En esta dinámica tribal resuenan dos conocidos enfoques de la filosofía política, aunque invertidos. El primero es la política de la identidad. Asociada mayormente al feminismo y el movimiento de derechos civiles, esta perspectiva estudia la conformación de colectivos cuya identidad política surge de experiencias de opresión compartidas antes que de convicciones partidarias, filiaciones ideológicas o plataformas programáticas. El segundo enfoque está emparentado, entre otros, al jurista nazi Carl Schmitt. Se lo conoce como teología política y analiza la progresiva secularización de las categorías religiosas en los procesos de modernización política.

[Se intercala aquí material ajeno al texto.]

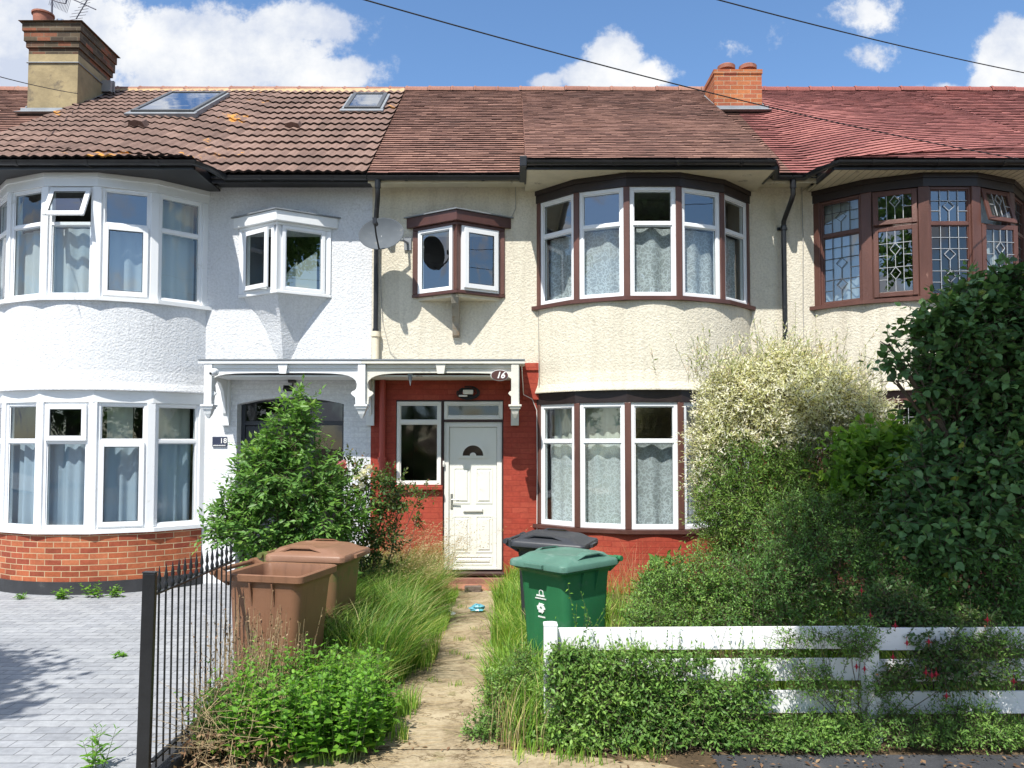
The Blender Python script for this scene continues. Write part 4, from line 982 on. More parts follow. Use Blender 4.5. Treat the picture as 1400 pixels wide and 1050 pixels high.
# ================================================================ plants: builders
def np_mesh(name, V, F, mat, parent=None, rnd=None, smooth=False, origin=None):
    """V (n,3) world, F (m,k) same-size faces"""
    V = np.asarray(V, dtype=np.float64); F = np.asarray(F, dtype=np.int32)
    off = WORLD[parent.name] if parent is not None else (Vector(origin) if origin is not None else Vector((0, 0, 0)))
    V = V-np.array(off)
    me = bpy.data.meshes.new(name); me.vertices.add(len(V)); me.vertices.foreach_set('co', V.ravel())
    k = F.shape[1]; me.loops.add(F.size); me.loops.foreach_set('vertex_index', F.ravel()); me.polygons.add(len(F))
    me.polygons.foreach_set('loop_start', np.arange(0, F.size, k, dtype=np.int32))
    me.update(calc_edges=True)
    if rnd is not None:
        at = me.attributes.new('rnd', 'FLOAT', 'FACE'); at.data.foreach_set('value', np.asarray(rnd, dtype=np.float32))
    if smooth: me.polygons.foreach_set('use_smooth', [True]*len(F))
    me.materials.append(mat); o = bpy.data.objects.new(name, me); COL.objects.link(o)
    if parent is not None: o.parent = parent
    else: o.location = off
    WORLD[o.name] = off
    return o
def nrm(a): return a/np.maximum(1e-9, np.linalg.norm(a, axis=1, keepdims=True))
def leaves(name, pos, d, n, L, wr, mat, parent, fold=.22, broad=False, rnd=None, droop=.12):
    N_ = len(pos); d = nrm(d); n = nrm(n-(n*d).sum(1, keepdims=True)*d); s = np.cross(d, n); L = L.reshape(-1, 1); W = L*wr
    if broad:
        P_ = [pos, pos+d*L*.22+s*W*.46+n*fold*W*.5, pos+d*L*.62+s*W*.40+n*fold*W*.4, pos+d*L-n*L*droop, pos+d*L*.62-s*W*.40+n*fold*W*.4, pos+d*L*.22-s*W*.46+n*fold*W*.5]
        V = np.stack(P_, 1).reshape(-1, 3); b = (np.arange(N_)*6).reshape(-1, 1)
        F = np.concatenate([b+np.array([0, 1, 2, 3]), b+np.array([0, 3, 4, 5])], 1).reshape(-1, 4)
    else:
        P_ = [pos, pos+d*L*.42+s*W*.5+n*fold*W*.5, pos+d*L-n*L*droop, pos+d*L*.42-s*W*.5+n*fold*W*.5]
        V = np.stack(P_, 1).reshape(-1, 3); b = (np.arange(N_)*4).reshape(-1, 1)
        F = np.concatenate([b+np.array([0, 1, 2]), b+np.array([0, 2, 3])], 1).reshape(-1, 3)
    r = RNG.random(N_) if rnd is None else rnd
    return np_mesh(name, V, F, mat, parent, np.repeat(r, 2))
def thin_tubes(name, A, B, ra, rb, mat, parent, mid=None):
    A = np.asarray(A); B = np.asarray(B); N_ = len(A); d = nrm(B-A); up = np.where(np.abs(d[:, 2:3]) < .9, np.array([[0, 0, 1.]]), np.array([[1., 0, 0]]))
    u = nrm(np.cross(d, up)); v = np.cross(d, u); V = []
    ra = np.broadcast_to(np.asarray(ra, float).reshape(-1, 1), (N_, 1)); rb = np.broadcast_to(np.asarray(rb, float).reshape(-1, 1), (N_, 1))
    for P_, r in ((A, ra), (B, rb)):
        for k in range(3): t = 2*math.pi*k/3; V.append(P_+(u*math.cos(t)+v*math.sin(t))*r)
    V = np.stack(V, 1).reshape(-1, 3); b = (np.arange(N_)*6).reshape(-1, 1)
    F = np.concatenate([b+np.array([0, 1, 4, 3]), b+np.array([1, 2, 5, 4]), b+np.array([2, 0, 3, 5])], 1).reshape(-1, 4)
    return np_mesh(name, V, F, mat, parent, RNG.random(len(F)))
def pick(blobs, n, shell=.5):
    c = np.array([b[:3] for b in blobs]); r = np.array([b[3:6] for b in blobs]); w = (r[:, 0]*r[:, 1]*r[:, 2])**.72; w /= w.sum()
    i = RNG.choice(len(blobs), n, p=w); u = nrm(RNG.normal(size=(n, 3))); q = (shell**3+RNG.random(n)*(1-shell**3))**(1/3)
    off = u*q[:, None]*r[i]; return c[i]+off, nrm(u/r[i]*r[i].mean(1, keepdims=True)), i
def twig_leaves(blobs, n, tl, k, ll, up=.35, spread=.8, shell=.5, outl=.6, jit=.5, flat=0, zmin=.02, pairs=False):
    p, o, idx = pick(blobs, n, shell)
    d = nrm(o*outl+np.array([[0, 0, up]])+RNG.normal(size=(n, 3))*jit); T = tl*(.55+.8*RNG.random(n))
    start = p-d*T[:, None]*.5; end = p+d*T[:, None]*.5
    start[:, 2] = np.maximum(start[:, 2], zmin); end[:, 2] = np.maximum(end[:, 2], zmin)
    t = (np.arange(k)+.5)/k; t = .12+.88*t
    P_ = (start[:, None]+(end-start)[:, None]*t[None, :, None]); P_[:, :, 2] -= (.10*T[:, None]*t[None]**2)
    dd = np.repeat(d[:, None], k, 1)
    ref = RNG.normal(size=(n, 3)); side = nrm(np.cross(d, ref))
    if flat: side = nrm(np.cross(d, np.array([[0, 0, 1.]])+RNG.normal(size=(n, 3))*.3))
    other = np.cross(d, side)
    sg = np.where(np.arange(k) % 2 == 0, 1, -1)[None, :, None]
    if flat: S = side[:, None]*sg
    else:
        an = (np.arange(k)*2.4)[None, :, None]+RNG.random((n, 1, 1))*6; S = side[:, None]*np.cos(an)+other[:, None]*np.sin(an)
    ld = dd*(1-spread*.6)+S*spread+RNG.normal(size=(n, k, 3))*.18; ld[:, -1] = d+RNG.normal(size=(n, 3))*.1
    nn = np.array([[[0, 0, 1.]]])*1.0+RNG.normal(size=(n, k, 3))*.45+np.repeat(o[:, None], k, 1)*.35
    L = ll*(.6+.7*RNG.random((n, k)))*(1-.35*t[None])
    q = P_.reshape(-1, 3); keep = q[:, 2] > zmin
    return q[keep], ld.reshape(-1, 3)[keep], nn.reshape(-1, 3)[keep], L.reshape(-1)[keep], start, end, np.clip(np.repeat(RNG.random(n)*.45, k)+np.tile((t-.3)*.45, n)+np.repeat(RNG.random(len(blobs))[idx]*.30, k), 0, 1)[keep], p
def B_(px, py, Y, rx, ry, rd=None):
    """ellipsoid from its outline in metres per pixel at depth Y"""
    s = Y/F0; p = P(px, py, Y); return (p.x, p.y, p.z, rx*s, (rd if rd else (rx+ry)/2*s), ry*s)
def limbs(name, base, blobs, r0, mat, parent, sub=3):
    m = MB(); base = Vector(base)
    for b in blobs:
        c = Vector(b[:3]); mid = base.lerp(c, .5)+Vector((random.uniform(-.08, .08), random.uniform(-.08, .08), .05*(c-base).length))
        j0 = base+Vector((random.uniform(-1, 1), random.uniform(-1, 1), 0))*r0*1.5
        m.tube([j0, j0.lerp(mid, .5)+Vector((random.uniform(-.03, .03), 0, 0)), mid, mid.lerp(c, .6), c], [r0, r0*.8, r0*.6, r0*.4, r0*.22], 6)
        for _ in range(sub):
            e = c+Vector((random.uniform(-1, 1)*b[3], random.uniform(-1, 1)*b[4], random.uniform(-.6, 1)*b[5]))*.8
            s0 = mid.lerp(c, random.uniform(.1, .9)); m.tube([s0, s0.lerp(e, .5)+Vector((0, 0, .03)), e], [r0*.32, r0*.2, r0*.08], 5)
    return m.build(name, mat, parent, smooth=True)
def shrub(name, label, cat, base, blobs, n, tl, k, ll, wr, mat, stemm, r0=.02, broad=False, group=None, twr=.0022, foliage='foliage', **kw):
    t = thing(name, base, label, cat, group)
    q, ld, nn, L, s, e, rr, p = twig_leaves(blobs, n, tl, k, ll, **kw)
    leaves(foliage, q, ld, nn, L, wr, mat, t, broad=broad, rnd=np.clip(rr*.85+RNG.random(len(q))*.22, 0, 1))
    limbs('stem', base, blobs, r0, stemm, t)
    thin_tubes('twig', s, e, twr, twr*.5, stemm, t)
    return t
bark = simple('bark', (.10, .075, .05), .9, .35, 12, .5, 60)
green_stem = simple('green_stem', (.13, .17, .06), .6, .3, 8)
straw = simple('straw', (.42, .32, .18), .8, .3, 10)
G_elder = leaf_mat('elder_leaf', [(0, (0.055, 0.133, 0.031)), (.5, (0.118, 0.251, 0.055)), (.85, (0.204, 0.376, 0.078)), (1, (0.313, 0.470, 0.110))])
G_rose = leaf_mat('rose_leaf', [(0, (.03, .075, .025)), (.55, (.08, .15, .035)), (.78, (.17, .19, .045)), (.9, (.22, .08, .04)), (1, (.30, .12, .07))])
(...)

Por contraste con la política de la identidad, el software K convierte la membresía política en identidad, transitando de lo ideológico a la biografía personal. Algunos llegan al extremo de tatuarse el rostro de sus próceres en señal de lealtad eterna; otros, más moderados, se presentan en redes y sitios de citas como "nacional & popular", "pingüino/a" o "bien peronchito/a", como si eso revelara su esencia. A la vez, más que secularizar lo religioso el dispositivo K sacraliza la política, componiendo un relato totalizador que estructura la existencia al modo de una religión. Héroes, mártires y villanos completan la narrativa.
Este potente mecanismo ofrece un camino seguro a la victoria electoral: aniquila la capacidad crítica, inmuniza contra la evidencia y prepara a la tropa para la conquista. Pero, al mismo tiempo, socava la democracia hasta sus cimientos. No podemos entendernos, reconciliarnos ni confraternizar con enemigos de la tribu que amenazan nuestra identidad y profanan los valores que nos hacen ser quienes somos. Mucho menos, abandonar dogmas de fe o debilitar al clan reconociendo errores de sus jefes. Las religiosidad política es la antesala de la intolerancia y el fanatismo; propicia el retorno a una comunidad primigenia, monolítica y total: una nación, una cultura y, por supuesto, un partido. Una forma de la hegemonía que ni Gramsci hubiera soñado. Marx nos recordaría que la religión es el opio de los pueblos.
El autor es filósofo, politólogo y premio Konex a las Humanidades.